Problem to solve:
Begin with the first line of the listing and quote every line through the one containing "COL = scene.collection"; give only those lines.

** Begin Dataset section **

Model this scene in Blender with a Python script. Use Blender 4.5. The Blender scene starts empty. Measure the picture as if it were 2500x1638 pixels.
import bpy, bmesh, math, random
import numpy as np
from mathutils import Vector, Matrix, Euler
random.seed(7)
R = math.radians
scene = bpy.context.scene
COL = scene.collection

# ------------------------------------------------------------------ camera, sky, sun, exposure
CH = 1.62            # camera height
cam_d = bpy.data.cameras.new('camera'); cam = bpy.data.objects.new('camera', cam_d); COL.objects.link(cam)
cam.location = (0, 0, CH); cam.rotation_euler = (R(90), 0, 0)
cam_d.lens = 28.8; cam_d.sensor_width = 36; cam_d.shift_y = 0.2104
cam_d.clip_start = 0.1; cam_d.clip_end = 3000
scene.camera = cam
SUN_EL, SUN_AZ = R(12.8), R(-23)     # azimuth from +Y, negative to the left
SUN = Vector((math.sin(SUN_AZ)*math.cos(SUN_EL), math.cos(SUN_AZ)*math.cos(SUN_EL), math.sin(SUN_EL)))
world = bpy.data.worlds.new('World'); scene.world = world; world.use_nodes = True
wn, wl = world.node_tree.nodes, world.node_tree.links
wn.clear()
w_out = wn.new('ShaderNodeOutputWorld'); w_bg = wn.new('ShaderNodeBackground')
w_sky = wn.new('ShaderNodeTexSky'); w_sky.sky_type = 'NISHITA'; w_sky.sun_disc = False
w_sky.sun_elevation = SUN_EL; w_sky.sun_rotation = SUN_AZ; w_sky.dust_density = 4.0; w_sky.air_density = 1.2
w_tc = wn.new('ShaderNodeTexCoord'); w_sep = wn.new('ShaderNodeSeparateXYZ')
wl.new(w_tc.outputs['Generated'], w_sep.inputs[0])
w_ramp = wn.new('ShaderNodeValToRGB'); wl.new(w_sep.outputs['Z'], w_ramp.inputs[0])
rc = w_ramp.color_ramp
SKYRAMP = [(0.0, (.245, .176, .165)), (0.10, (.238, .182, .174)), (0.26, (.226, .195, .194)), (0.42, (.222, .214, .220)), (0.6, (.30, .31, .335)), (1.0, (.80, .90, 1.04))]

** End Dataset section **

Problem solution:
Model this scene in Blender with a Python script. Use Blender 4.5. The Blender scene starts empty. Measure the picture as if it were 2500x1638 pixels.
import bpy, bmesh, math, random
import numpy as np
from mathutils import Vector, Matrix, Euler
random.seed(7)
R = math.radians
scene = bpy.context.scene
COL = scene.collection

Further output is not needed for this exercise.